Minorities see change in Egypt

Tahrir Square demonstrations include Christians.
DAVID E. MILLER THE MEDIA LINE

For Egyptian Christians, a feeling of persecution has given way to cautious optimism as signs of fraternity marked the demonstrations in Cairo’s Tahrir Square, when the protest reached the beginning of a third week earlier this month.

On Sunday, Feb. 6, a group of Coptic demonstrators held mass at the square, surrounded by clerics from Al-Azhar, Egypt’s leading Islamic academy. Muslims and Christians joined voices in chanting the Lord’s Prayer.

“Muslims chanting the Lord’s Prayer was one of the most inspiring things I’ve ever seen,” said Joseph Fahim, a Coptic Egyptian journalist who took part in the demonstration. “That was a utopian vision of Egypt. In Tahrir, everybody just seems nicer.”

Before widespread demonstrations broke out Jan. 25, Christian-Muslim relations in the country seemed at an all time low. Twenty-three worshippers lost their lives in an Alexandria church on New Year’s Eve in a suicide bombing, blamed by the government on a Gaza-based jihadist organization. Ten days later, an off-duty police officer opened fire on a group of Coptic Christians on a train between Cairo and Asyut, killing one and injuring five.

The government downplayed the sectarian nature of the attacks, further enraging the Coptic minority, which accounts for some 10 percent of Egypt’s 80 million population. Ishaq Ibrahim, a researcher at the Egyptian Initiative for Human Rights, a Cairo-based think-tank, said he believes that Egypt’s security apparatus used sectarian tension to benefit the regime.

“The security would take advantage of the Copts to create sectarian tension, and also to show the West that there is an Islamic threat,” Ibrahim told reporters. “Without a unifying project, Egyptians’ religious and sectarian identities intensified. Now these demonstrations have created such a project – toppling a dictatorial regime.”

Ibrahim said Muslim-Christian cooperation throughout the period of uncertainty surrounding the demonstrations was real.

“When there was security anarchy, Muslims protected churches just as they protected mosques, through common popular committees,” Ibrahim said. “This is a very good model for cooperation, which hadn’t existed previously.”

Politically, however, the Coptic leadership sided with President Hosni Mubarak’s regime. Pope Shenouda III appeared on Egyptian television on Saturday, Feb. 5, urging protesters to “listen to the voice of reason” by ending protests and entering dialogue with Mubarak. Shenouda was appointed by President Anwar Sadat in 1971, but expelled from Cairo for four years in 1981 after publicly celebrating Easter in an act of defiance against religious persecution.

Also on Saturday, Feb. 5, Egyptian security officials reported that unknown assailants detonated a bomb in an empty church in northern Egypt. No one was injured in the attack on Holy Family Church in the town of Rafah on the border with the Gaza Strip.
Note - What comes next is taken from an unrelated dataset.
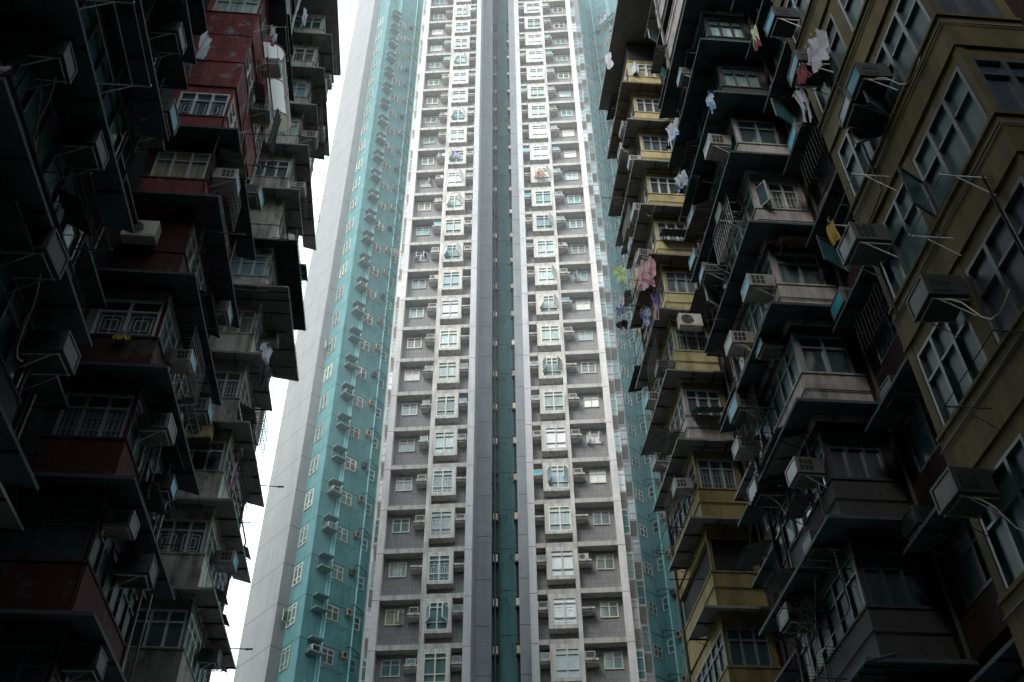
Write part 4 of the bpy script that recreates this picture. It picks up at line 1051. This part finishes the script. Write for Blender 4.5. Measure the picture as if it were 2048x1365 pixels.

Security officials say the attackers also removed a cross from outside the church.

Ibrahim was not worried about a potential rise in the power of the Muslim Brotherhood, Egypt’s most sizeable opposition group. “Most Egyptians are secular and want a civil state, not a religious one,” he said. “The Muslim Brotherhood is not a majority here – as long as they express their views democratically, there’s no problem.”

Fahim said that although democracy won’t eradicate extremists on both sides, it will contribute to improved Christian-Muslim relations.

“The Muslim Brotherhood has always been viewed as the boogeyman,” he said. “But the demonstrations proved that this is not the case. Christians in Egypt are realizing that the fear of the Muslim Brotherhood rising and taking over the country was unfounded.”

Fahim said the Brotherhood lost much of its credibility on the street by declining to participate in the demonstrations when they first began. “Later on, when the opposition groups realized where things were going, everyone jumped on the bandwagon,” he said.

Dalia Ziada, an Egyptian human rights activist, said Muslim-Christian fraternity would last as long as political oppression is removed. “This is the real Egypt we knew and missed during the Mubarak era,” Ziada said. In her opinion, when the government oppresses the people, the powerful tend to oppress weaker groups – men harass women and Muslims bash Copts. “Under normal circumstances, no one will be pushed to pressure anyone. This is how things have been in the 1940s and 1950s, and even the 1960s,” she added.

But Fahim said that, despite his optimism, Egypt has a long way to go. “I’m still skeptical. We need democracy but politically there’s still much to be done. The opposition is still divided, but Tahrir Square feels like the biggest music festival in the world.”